Menurut perusahaan meski pernah menghargai setiap foto sebesar Rp65.000 sebelumnya, tetapi itu hanya didasari kebijaksanaan perusahaan. Karenanya dalam petitum, perusahaan menuntut kepada majelis hakim PHI untuk menetapkan harga setiap foto yang telah dimuat pada edisi 10 itu sebesar Rp10 ribu, sehingga total yang harus dibayar perusahaan kepada Adri hanya  sebesar Rp480 ribu.

 

Kurang dihargai

Di persidangan, Adri memberi kuasa kepada LBH Pers dan Aliansi Jurnalis Independen (AJI) Indonesia. Pasalnya, Adri sendiri tercatat sebagai anggota AJI. Majelis hakim yang diketuai Sapawi sempat mempersoalkan kuasa ganda AJI dan LBH Pers itu. Namun akhirnya majelis memerintahkan Adri membuat surat pernyataan yang menyatakan tak keberatan memberi kuasa kepada dua organisasi itu.

 

Kuasa hukum Adri dari AJI Indonesia, Winuranto Adhi mengatakan kasus ini menunjukan pihak perusahaan masih kurang menghargai profesi fotografer. Menurut dia seorang kontributor foto di perusahaan media manapun tak ada hasil karya fotonya hanya dihargai sebesar Rp10 ribu per foto. Harga ini tentunya menghina atau melecehkan profesi jurnalis foto, kata Winuranto. AJI akan terus mengawal kasus ini sampai pengusaha ini menghargai kerja-kerja fotografer. Sebagai perbandingan, menurutnya di Koran dan Majalah Tempo sebuah hasil karya foto dihargai berkisar Rp80 ribu hingga Rp250 ribu. Sedangkan di kantor berita Antara berkisar Rp100 ribuan.

 

Terkait tak ada kesepakatan tertulis atas harga per foto, Winuranto berpatokan pada harga yang pernah diterima Adri sebelumnya sebesar Rp65 ribu per frame foto yang pernah disepakati. Ketika tagihan honor kedua mau dituntut, perusahaan berdalih tak ada kesepakatannya. Kita punya bukti-buktinya (bukti slip honor, red).

 

Hal ini menunjukan para pemilik industri media masih mengabaikan hak-hak pekerja dan dapat menjadi preseden buruk. Sebab, di Indonesia tak memiliki standardisasi soal kelayakan industri media. Paling tidak kasus ini bisa menjadi pelajaran buat pemilik media yang lain dan pekerja media, katanya.

 

Gugat rekopensi

Sementara kuasa hukum dari LBH Pers, Selamet Jufri mengatakan kliennya akan mengajukan gugatan rekopensi alias gugatan balik kepada perusahaan. Kita akan ajukan jawaban plus rekonpensi. 

 

Selamet menjelaskan pihak perusahaan berargumen tak ada perjanjian tertulis atas honor sebesar Rp65 ribu per foto. Padahal merujuk Pasal 1 angka 15 UU No. 13 Tahun 2003 tentang Ketenagakerjaan menyebutkan hubungan kerja antara pengusaha dan pekerja berdasarkan perjanjian kerja dengan unsur pekerjaan, upah, dan perintah.

 

Jika dihubungkan Pasal 51 UU Ketenagakerjaan, perjanjian kerja dapat dibuat secara tertulis atau lisan. Dua point itu yang akan menjadi dasar hukum kami di luar pokok perkara tadi, ujar Selamet.

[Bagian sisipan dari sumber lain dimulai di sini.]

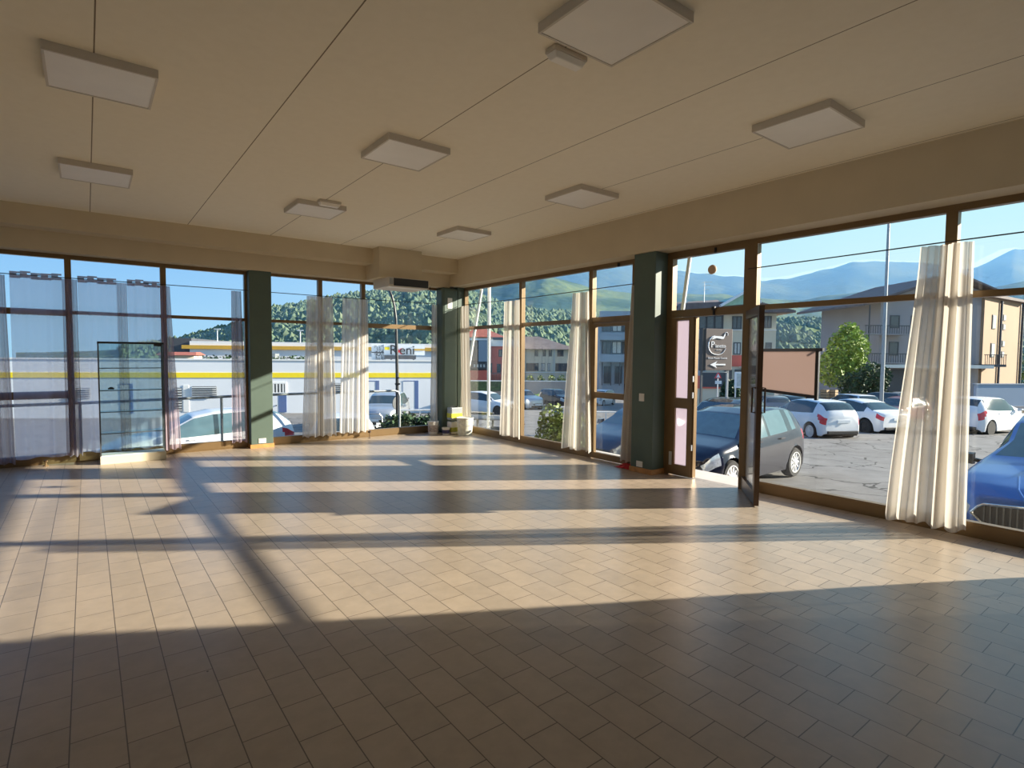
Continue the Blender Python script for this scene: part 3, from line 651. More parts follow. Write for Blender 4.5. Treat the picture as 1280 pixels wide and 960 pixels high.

Sementara dalam pokok perkara, kata Selamet, pihaknya akan tetap menuntut pembayaran uang sebesar Rp3 juta lebih sebagaimana yang dianjurkan Disnakertrans. Kami tetap meminta dalam gugatan rekonpensi soal 52 lembar foto yang per fotonya Rp65 ribu yang jika ditotal sekitar 3 jutaan lebih.